Autumn in the North Cemetery.

Sixty miles west of Boston, Massachusetts there is the small New England town of Sturbridge. Located at the junction of I-90 (The Mass Pike), and I-84 it has become known as the "Crossroads of New England". The town was first settled over 300 years ago, and like other small New England towns it has grown just enough over the years to be in a difficult place today. How do we embrace the future without forgetting how we got to our present? How do we attract the right kind of growth, and maintain who we are? And, what about our culture out here in Central Massachusetts?

These pages will cause one to think about how to protect what we have, our future direction, and how to move on in the very best way.

Those thoughts, and other ramblings, will hopefully inspire more thought, conversation, action, and occasionally a smile...

...seems to be working so far

Monday, March 15, 2010

Hey Kids, Let's Form A Committee!!

Let's read the papers!

This week I read in the local newspaper that local officials are trying to simplify the management of the public land here in Sturbridge.
S'about time. Always seemed a bit overdone with all the hands in the mix.

The Conservation Commission, the Public Lands Advisory Committee, the Trails Committee, the Squirrel 'n Nut Foundation, all overlap their duties. Redundancy at its best, and small towns are usually so much better at avoiding redundancy, that is something the Federal Government handles very well.

Problem was, and still is, that so much has happened with land acquisition, and land use in the past ten years that as the town moved in different directions, and a new committee was thought to be needed when one was already in place to take care of any issues.

Some members of the Conservation Committee are worried that some of their official duties are being taken over by newly formed committees and boards. There is a problem when that occurs. New committees are formed for new reasons, and their purposes cannot overlap existing committee duties unless so designed.

Seems it happened here in town a few times.

Another thing that has happened is with the establishment of new committees, their duties, and actions violated state law. The Trails Committee apparently did things that were not in keeping with the law. Although the newspaper does not specifically state what the violation was, it does mention that those on the Trails Committee noted that the episode was a "lesson learned"", and that it was a "lack of knowledge of the appropriate laws that got us into trouble".

Things like this are not done on purpose. It is usually due to enthusiasm, and lack of knowledge. A bad combination for most things, but without the proper leadership, and proper direction, committees are formed at the drop of a hat instead of assigning additional duties to boards and committees already in place. Selectman Tom Creamer stated that this may have been an error on the part of the town.
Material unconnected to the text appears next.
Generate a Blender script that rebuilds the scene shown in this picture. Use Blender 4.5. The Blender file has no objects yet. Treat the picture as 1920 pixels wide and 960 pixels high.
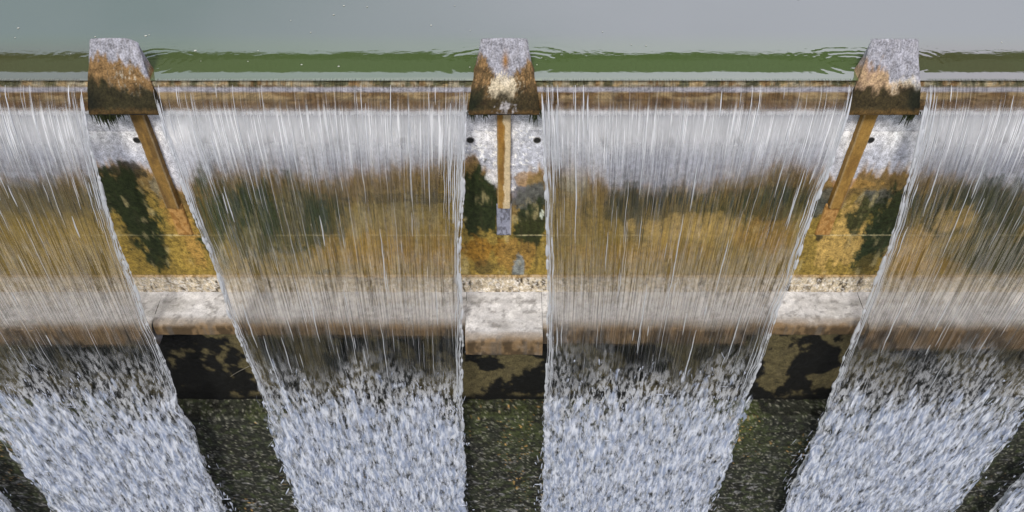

Things should have been looked at more closely.

It happens.

The best part is those in positions to recognize that changes needs to occur are doing just that. Erin Jacques , conservation agent, has designed a "chain of command" in regards to open space in the form of a flow chart. Those in power also recognized the positive things various committees have brought like the successful "Trail Days" put on by the Trails Committee.

Well, the first part of correcting mistakes is recognizing them, and owning them. Looks like that has been done. Next comes developing a course of action, and that will come on May 10th when the Public Lands Advisory Committee meets with the Board of Selectmen.

This is great, but a part of me expects a new committee to be formed to look into the matter.


  1. When it comes to all these committees, it is very confusing for voters to try to understand just who is elected, who is appointed, which persons who fills out applications to be on a committee will be considered acceptable by which committee etc., and who on a certain committee gets to decide what any given applicant may be thought capable of what. It appears that there is too much control in too many places, and that some of those controls or influences come from individuals pushing quite strongly for their own agendas rather than those of the people of Sturbridge in general. Oh, yes, we get to vote at town meetings, but many people can't get there, and or sit there for the long periods of time required - senior citizens, for example, and many people feel intimidated voting in public. I wonder if more votes would be forthcoming if more issues were settled in the privacy of the voting booth?

  2. Standing up for what you believe in should never intimidate anyone in America, but it does. I will continue to stand up and be counted at town meetings, it is the one place where everyone will know excactly how I feel about somethings.